Especially not the original Texas Chainsaw Massacre, in which Burns' Sally Hardesty character does nothing but run, shriek, and look incredibly traumatized once the proverbial shit hits the fan. "She's just so terrified and hysterical," says Daddario about '74 film's protagonist. "At the end, you just see her hysterically laughing because she's gone completely mad. My character gets to go mad in a completely different way."

 
I can't blame people who've seen the commercials and thought, 'Really? Another Texas Chainsaw movie?' Frankly, I'd feel the same way if I was in their place. - Alexandra Daddario
 

Not all of the characters are as transgressive, however. As unique as Texas Chainsaw 3D is when compared to the franchise's other sequels, it's also replete with traditional horror tropes to keep the diehard fans satisfied. Case in point: Tania Raymonde's character, Nikki, who's barely on screen for ten minutes before she's lifting her shirt to show off her bright red bra. Hardly 30 minutes later, she's seducing Heather's boyfriend and reminding him about their past trysts. In that respect, Nikki harkens back to that age-old horror tradition of punishing the kinkiest female characters after sex.

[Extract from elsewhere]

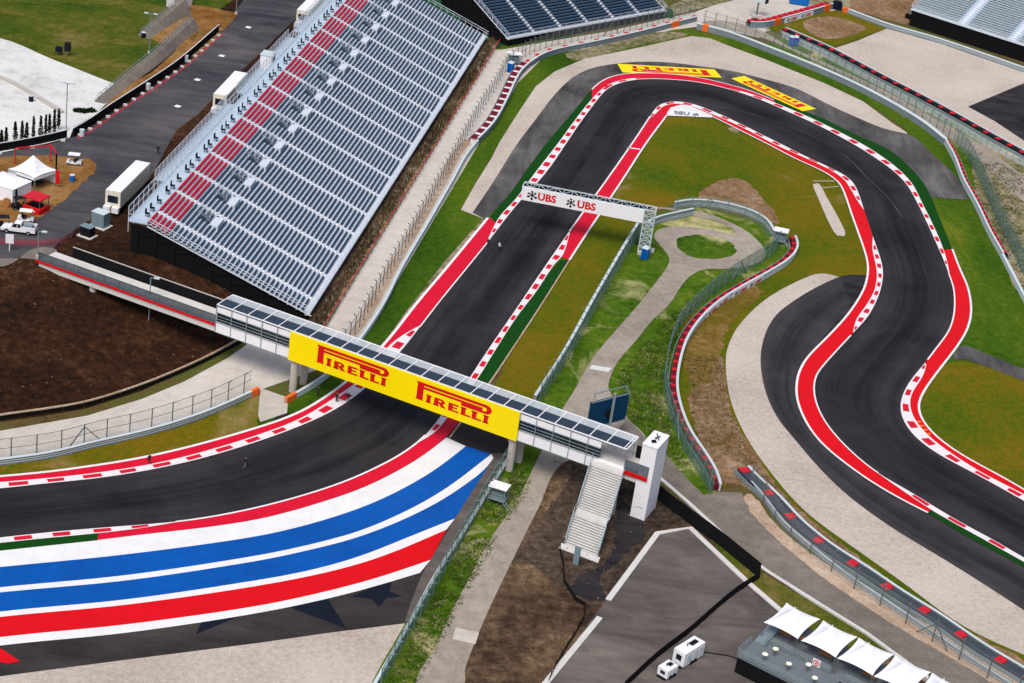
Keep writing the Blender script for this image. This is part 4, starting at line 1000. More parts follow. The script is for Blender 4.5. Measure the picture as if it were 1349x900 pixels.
t.bar(gp(GL, .25, gz1), gp(GL, Q, gz1), .14); t.bar(gp(GL, .25, gz0 + .2), gp(GL, .25, gz1), .14); t.bar(gp(GL, Q, gz0 + .2), gp(GL, Q, gz1), .14)
t.build('truss', M['lightT'], gt)
MB().quad(gp(-1, .3, gz1 - .12), gp(GL, .3, gz1 - .12), gp(GL, Q - .1, gz1 - .12), gp(-1, Q - .1, gz1 - .12)).build('truss_netting', M['black'], gt, kind='flat')
t = MB(); c4 = [(-.1, .2), (-1.9, .2), (-1.9, 1.9), (-.1, 1.9)]
for (s, d) in c4: t.bar(gp(s, d, .2), gp(s, d, gz1 + .1), .17)
for i in range(4):
    (s0, q0), (s1, q1) = c4[i], c4[(i + 1) % 4]
    for j in range(7):
        z = .3 + j * 1.12
        t.bar(gp(s0, q0, z), gp(s1, q1, z), .09); t.bar(gp(s0, q0, z), gp(s1, q1, min(z + 1.12, gz1)), .08); t.bar(gp(s1, q1, z), gp(s0, q0, min(z + 1.12, gz1)), .08)
t.build('tower_truss', M['lightT'], gt)
for s, d in ((-.6, -.1), (-2.2, 1.9), (-.4, 2.2)):
    p = gp(s, d, 0); MB().box(p, 1.1, 1.1, .5, rz).build('ballast_block', M['conc'], gt)
vs, fs = UBS
for x0, x1, nm in ((.045, .13, 'k'), (.135, .285, 'u'), (.37, .445, 'k'), (.46, .61, 'u')):
    o_ = gp(GL - GL * x0, -.0, gz0 + .35); ex = -gu_ * (GL * (x1 - x0)); ey = Vector((0, 0, 1.7))
    if nm == 'k': put(MB(), keys(), o_, ex, ey, gn, .02).build('keys_emblem', M['blackS'], gt, kind='flat')
    else: put(MB(), ubs(), o_ + Vector((0, 0, .15)), ex, Vector((0, 0, 1.4)), gn, .02).build('lettering', M['redS'], gt, kind='flat')

# ------------------------------------------------------------------ yellow adverts painted on the run-off
def ground_ad(pts, label, flip=True):
    P = [at(x, y) for x, y in pts]; r0 = empty('painted_advert', P[0], label, 'painted advert')
    MB().poly(lift(P, 8)).build('yellow_field', M['yellow'], r0, kind='flat')
    # corners: P0 P1 = word top edge running along, P3 P2 = word bottom edge
    mb = MB()
    for vs, fs in tyre_word():
        out = []
        for x, y in vs:
            x = .09 + x * .80; y = .16 + y * .68
            a = P[0].lerp(P[1], x); b = P[3].lerp(P[2], x); out.append(b.lerp(a, y) + Vector((0, 0, 9 * LZ)))
        mb.add(out, fs)
    o = mb.build('lettering', M['redS'], r0, kind='flat'); fix_up(o)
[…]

Raymonde was up for playing the familiar type. "This is my first horror movie, so I figured, hey, if I'm going to be in a horror movie, then, fuck it, I'll play the stereotypical horror movie character: that venerable slutty best friend," says the 24-year-old actress. "It was an interesting challenge for me. She does get to be a badass with a gun in one key moment, so at least she's not a total ditz. But I understood what my place was in this movie. It's a horror movie tradition, so I was happy to play that part."

For both Daddario and Raymonde, Luessenhop's "grounded" approach was what excited them about the project. "It's always a very tricky thing to reboot a movie that's such a huge cult phenomenon," says Raymonde. "I have serious respect for the original, so that was my biggest concern: 'God, I really hope this will at least try to follow in the footsteps of the Tobe Hooper original.' So when they told me that they had Tobe Hooper's blessing and that they had some of the original cast members onboard, it showed me that they had a lot of respect for the material and they didn't want to just erase everything great that came before. They wanted to pay homage to all of that."